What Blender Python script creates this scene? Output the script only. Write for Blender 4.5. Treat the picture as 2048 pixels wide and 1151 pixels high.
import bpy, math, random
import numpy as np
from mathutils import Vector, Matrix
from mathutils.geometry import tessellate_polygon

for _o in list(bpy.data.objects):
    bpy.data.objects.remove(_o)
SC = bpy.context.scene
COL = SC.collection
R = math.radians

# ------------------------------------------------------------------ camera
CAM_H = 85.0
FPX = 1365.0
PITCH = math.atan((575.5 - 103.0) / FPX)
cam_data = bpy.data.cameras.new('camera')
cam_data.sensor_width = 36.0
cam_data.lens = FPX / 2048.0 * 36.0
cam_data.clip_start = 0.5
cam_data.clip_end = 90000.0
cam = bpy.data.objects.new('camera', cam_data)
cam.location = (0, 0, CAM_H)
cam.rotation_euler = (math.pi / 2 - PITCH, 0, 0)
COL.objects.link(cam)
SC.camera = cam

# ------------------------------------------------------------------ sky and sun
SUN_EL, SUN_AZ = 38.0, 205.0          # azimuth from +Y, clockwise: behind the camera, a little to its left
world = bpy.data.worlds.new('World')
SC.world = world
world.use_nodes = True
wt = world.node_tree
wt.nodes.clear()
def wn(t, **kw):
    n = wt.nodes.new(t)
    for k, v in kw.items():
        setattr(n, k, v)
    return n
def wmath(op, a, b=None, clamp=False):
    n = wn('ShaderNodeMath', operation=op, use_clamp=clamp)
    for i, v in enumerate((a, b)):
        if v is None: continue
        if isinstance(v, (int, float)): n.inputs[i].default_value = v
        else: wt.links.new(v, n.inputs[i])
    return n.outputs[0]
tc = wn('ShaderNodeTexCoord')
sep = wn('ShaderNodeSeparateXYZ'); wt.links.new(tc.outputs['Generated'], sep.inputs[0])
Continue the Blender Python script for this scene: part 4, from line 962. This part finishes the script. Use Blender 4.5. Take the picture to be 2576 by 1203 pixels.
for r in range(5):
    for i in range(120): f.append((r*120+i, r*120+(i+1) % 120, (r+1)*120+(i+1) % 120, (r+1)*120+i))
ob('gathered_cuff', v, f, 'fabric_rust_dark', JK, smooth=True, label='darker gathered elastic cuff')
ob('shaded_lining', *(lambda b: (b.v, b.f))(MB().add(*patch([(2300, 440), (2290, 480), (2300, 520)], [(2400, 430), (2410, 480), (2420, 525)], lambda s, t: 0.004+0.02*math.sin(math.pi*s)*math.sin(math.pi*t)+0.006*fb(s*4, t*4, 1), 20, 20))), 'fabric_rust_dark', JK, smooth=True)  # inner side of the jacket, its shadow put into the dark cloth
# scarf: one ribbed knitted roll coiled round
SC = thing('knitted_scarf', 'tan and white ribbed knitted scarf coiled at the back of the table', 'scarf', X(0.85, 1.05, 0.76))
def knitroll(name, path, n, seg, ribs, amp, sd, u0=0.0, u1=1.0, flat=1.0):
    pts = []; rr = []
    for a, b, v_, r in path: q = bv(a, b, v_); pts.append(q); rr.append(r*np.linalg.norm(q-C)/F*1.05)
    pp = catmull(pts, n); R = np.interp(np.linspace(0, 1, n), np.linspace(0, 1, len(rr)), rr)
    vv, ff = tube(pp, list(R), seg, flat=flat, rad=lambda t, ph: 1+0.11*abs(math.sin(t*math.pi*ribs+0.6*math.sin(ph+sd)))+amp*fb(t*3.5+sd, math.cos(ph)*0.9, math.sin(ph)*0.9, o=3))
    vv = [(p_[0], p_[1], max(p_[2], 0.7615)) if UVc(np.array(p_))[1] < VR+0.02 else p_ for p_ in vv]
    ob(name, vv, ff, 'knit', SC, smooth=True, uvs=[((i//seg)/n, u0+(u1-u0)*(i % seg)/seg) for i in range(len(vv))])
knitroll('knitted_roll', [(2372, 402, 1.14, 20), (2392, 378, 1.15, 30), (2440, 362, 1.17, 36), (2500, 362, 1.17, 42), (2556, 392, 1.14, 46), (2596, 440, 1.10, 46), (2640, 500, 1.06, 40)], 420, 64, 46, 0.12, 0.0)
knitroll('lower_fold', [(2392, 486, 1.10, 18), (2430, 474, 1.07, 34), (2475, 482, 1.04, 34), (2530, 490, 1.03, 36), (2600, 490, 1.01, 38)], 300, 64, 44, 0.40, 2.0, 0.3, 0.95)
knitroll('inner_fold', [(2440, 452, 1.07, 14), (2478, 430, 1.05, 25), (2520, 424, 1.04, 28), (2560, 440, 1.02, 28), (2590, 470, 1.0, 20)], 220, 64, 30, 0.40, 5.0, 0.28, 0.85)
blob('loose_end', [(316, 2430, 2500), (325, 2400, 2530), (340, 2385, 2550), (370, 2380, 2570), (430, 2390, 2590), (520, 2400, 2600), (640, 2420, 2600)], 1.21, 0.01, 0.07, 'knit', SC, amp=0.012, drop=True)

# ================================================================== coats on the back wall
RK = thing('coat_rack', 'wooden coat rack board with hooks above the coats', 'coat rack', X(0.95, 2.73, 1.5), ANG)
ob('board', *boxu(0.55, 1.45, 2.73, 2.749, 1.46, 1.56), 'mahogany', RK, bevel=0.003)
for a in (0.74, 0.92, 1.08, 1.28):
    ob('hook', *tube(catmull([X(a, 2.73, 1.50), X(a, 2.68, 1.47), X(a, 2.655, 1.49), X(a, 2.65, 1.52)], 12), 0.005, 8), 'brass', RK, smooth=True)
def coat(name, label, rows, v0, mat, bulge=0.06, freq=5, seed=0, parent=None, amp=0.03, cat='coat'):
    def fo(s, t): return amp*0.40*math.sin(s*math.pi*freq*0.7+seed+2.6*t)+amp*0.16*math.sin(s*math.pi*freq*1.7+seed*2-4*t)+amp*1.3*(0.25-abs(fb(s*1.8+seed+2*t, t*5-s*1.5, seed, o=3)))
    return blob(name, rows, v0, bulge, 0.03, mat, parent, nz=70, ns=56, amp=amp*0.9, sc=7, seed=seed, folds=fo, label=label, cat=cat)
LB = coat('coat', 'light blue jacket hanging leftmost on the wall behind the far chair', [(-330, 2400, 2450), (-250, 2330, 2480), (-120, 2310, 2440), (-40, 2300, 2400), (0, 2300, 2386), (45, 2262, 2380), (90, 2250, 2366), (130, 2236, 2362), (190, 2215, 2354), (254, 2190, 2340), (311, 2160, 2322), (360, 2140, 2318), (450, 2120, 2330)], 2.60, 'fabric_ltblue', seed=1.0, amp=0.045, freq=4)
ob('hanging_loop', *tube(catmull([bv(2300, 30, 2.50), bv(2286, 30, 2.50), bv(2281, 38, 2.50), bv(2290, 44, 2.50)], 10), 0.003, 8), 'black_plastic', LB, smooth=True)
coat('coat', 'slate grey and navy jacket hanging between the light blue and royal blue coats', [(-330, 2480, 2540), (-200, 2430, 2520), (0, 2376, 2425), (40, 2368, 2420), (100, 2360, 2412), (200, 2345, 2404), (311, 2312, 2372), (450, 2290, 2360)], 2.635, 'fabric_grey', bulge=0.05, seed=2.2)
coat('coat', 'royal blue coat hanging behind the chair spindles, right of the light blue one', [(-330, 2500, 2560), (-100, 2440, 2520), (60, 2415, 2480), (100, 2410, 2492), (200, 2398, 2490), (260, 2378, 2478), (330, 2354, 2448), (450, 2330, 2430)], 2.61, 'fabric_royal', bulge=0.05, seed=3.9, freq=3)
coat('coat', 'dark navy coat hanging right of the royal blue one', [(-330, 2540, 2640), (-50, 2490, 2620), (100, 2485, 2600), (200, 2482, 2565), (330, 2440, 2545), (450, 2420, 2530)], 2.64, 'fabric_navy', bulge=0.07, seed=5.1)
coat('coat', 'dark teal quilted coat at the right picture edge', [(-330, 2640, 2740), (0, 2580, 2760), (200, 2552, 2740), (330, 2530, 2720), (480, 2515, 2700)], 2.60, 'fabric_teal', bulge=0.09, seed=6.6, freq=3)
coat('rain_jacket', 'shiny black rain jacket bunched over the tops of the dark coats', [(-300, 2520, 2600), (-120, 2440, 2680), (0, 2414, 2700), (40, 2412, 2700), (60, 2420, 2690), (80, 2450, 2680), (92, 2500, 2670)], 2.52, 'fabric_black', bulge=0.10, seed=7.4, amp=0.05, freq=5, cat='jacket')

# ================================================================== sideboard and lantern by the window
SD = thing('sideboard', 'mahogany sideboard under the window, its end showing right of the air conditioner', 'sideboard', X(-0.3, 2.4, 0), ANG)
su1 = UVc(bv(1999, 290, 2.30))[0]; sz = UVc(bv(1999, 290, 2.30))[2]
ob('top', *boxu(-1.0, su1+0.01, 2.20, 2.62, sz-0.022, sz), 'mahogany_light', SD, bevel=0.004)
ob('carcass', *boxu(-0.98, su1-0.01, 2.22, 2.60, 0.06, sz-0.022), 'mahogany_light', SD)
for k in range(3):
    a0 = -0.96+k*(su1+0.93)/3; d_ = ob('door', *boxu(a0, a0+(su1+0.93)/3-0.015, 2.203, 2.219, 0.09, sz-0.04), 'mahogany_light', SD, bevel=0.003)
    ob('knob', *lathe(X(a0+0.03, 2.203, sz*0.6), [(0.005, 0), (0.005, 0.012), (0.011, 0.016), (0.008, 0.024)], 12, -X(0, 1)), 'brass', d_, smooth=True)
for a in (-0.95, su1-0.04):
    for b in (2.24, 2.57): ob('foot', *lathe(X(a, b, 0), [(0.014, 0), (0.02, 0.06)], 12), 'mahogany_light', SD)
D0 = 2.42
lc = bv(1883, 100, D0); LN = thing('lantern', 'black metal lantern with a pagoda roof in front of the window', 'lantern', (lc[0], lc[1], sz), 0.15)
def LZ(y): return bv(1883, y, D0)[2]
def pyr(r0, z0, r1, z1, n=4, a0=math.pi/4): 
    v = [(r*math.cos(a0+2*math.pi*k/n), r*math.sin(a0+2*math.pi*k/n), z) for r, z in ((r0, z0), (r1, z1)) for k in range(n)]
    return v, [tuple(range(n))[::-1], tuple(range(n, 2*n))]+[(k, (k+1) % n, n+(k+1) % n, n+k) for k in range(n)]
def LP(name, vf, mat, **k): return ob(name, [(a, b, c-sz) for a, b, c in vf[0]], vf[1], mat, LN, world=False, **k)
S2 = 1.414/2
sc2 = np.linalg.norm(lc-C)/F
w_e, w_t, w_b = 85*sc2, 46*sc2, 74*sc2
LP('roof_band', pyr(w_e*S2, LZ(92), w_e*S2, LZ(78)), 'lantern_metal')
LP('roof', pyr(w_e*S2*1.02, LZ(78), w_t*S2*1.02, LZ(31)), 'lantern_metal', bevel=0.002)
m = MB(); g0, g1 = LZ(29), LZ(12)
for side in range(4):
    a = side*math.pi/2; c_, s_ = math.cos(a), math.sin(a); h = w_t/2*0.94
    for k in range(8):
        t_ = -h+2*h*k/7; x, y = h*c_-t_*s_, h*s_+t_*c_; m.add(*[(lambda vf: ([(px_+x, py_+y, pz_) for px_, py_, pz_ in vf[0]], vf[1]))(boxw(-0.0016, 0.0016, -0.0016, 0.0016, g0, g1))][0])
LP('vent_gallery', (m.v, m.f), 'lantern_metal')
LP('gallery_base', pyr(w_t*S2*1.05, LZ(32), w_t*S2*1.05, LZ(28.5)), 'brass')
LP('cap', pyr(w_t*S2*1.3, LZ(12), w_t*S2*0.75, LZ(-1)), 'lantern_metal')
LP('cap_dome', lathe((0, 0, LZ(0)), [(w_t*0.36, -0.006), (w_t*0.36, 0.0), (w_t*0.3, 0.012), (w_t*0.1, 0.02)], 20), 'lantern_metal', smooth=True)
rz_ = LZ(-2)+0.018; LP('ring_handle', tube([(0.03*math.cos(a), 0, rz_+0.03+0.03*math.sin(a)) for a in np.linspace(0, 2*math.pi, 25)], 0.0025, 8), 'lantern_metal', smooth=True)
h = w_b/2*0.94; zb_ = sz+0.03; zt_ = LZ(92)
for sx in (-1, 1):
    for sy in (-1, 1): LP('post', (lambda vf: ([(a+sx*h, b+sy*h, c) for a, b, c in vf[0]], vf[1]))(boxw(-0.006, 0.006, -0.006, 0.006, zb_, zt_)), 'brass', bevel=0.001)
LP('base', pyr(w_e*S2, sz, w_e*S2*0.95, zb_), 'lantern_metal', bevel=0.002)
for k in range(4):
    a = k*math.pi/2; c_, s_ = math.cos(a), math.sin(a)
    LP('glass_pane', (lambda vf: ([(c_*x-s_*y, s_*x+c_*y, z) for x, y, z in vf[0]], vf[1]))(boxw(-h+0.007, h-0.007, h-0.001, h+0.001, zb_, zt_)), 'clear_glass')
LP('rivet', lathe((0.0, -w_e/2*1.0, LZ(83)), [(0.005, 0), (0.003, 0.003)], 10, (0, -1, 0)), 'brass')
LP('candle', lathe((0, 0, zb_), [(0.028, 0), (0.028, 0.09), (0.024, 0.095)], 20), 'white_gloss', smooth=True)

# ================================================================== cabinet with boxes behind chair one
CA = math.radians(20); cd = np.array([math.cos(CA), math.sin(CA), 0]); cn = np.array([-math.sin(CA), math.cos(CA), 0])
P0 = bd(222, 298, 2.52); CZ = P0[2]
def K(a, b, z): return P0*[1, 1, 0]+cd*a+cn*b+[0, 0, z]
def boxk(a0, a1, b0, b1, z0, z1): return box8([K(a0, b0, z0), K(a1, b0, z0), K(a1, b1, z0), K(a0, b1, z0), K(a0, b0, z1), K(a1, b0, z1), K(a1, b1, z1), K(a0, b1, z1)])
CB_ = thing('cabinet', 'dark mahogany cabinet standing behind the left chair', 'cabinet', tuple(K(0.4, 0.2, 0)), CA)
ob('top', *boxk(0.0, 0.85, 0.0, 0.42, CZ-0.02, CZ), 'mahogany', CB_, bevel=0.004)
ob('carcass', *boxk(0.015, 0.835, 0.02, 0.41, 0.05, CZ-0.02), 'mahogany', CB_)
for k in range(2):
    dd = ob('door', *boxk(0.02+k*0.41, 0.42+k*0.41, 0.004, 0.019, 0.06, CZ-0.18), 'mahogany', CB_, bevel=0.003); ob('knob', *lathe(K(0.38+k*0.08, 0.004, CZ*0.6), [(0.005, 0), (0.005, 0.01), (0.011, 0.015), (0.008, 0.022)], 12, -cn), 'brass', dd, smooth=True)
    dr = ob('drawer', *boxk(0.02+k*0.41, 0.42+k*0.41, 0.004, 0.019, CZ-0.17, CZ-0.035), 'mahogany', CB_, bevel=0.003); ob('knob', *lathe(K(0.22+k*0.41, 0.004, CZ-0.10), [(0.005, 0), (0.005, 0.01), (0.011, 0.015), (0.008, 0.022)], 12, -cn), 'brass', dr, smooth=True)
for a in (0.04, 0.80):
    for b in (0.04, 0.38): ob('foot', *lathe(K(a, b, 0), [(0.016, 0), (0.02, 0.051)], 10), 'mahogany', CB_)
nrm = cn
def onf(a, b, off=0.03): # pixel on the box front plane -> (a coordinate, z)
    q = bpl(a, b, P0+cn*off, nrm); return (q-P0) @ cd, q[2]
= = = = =
» TO DO
Exactly as they appear, retype the lines from the start of the records through the line containing "SC.camera = cam".

» WORKED ANSWER
What Blender Python script creates this scene? Output the script only. Write for Blender 4.5. Treat the picture as 2048 pixels wide and 1151 pixels high.
import bpy, math, random
import numpy as np
from mathutils import Vector, Matrix
from mathutils.geometry import tessellate_polygon

for _o in list(bpy.data.objects):
    bpy.data.objects.remove(_o)
SC = bpy.context.scene
COL = SC.collection
R = math.radians

# ------------------------------------------------------------------ camera
CAM_H = 85.0
FPX = 1365.0
PITCH = math.atan((575.5 - 103.0) / FPX)
cam_data = bpy.data.cameras.new('camera')
cam_data.sensor_width = 36.0
cam_data.lens = FPX / 2048.0 * 36.0
cam_data.clip_start = 0.5
cam_data.clip_end = 90000.0
cam = bpy.data.objects.new('camera', cam_data)
cam.location = (0, 0, CAM_H)
cam.rotation_euler = (math.pi / 2 - PITCH, 0, 0)
COL.objects.link(cam)
SC.camera = cam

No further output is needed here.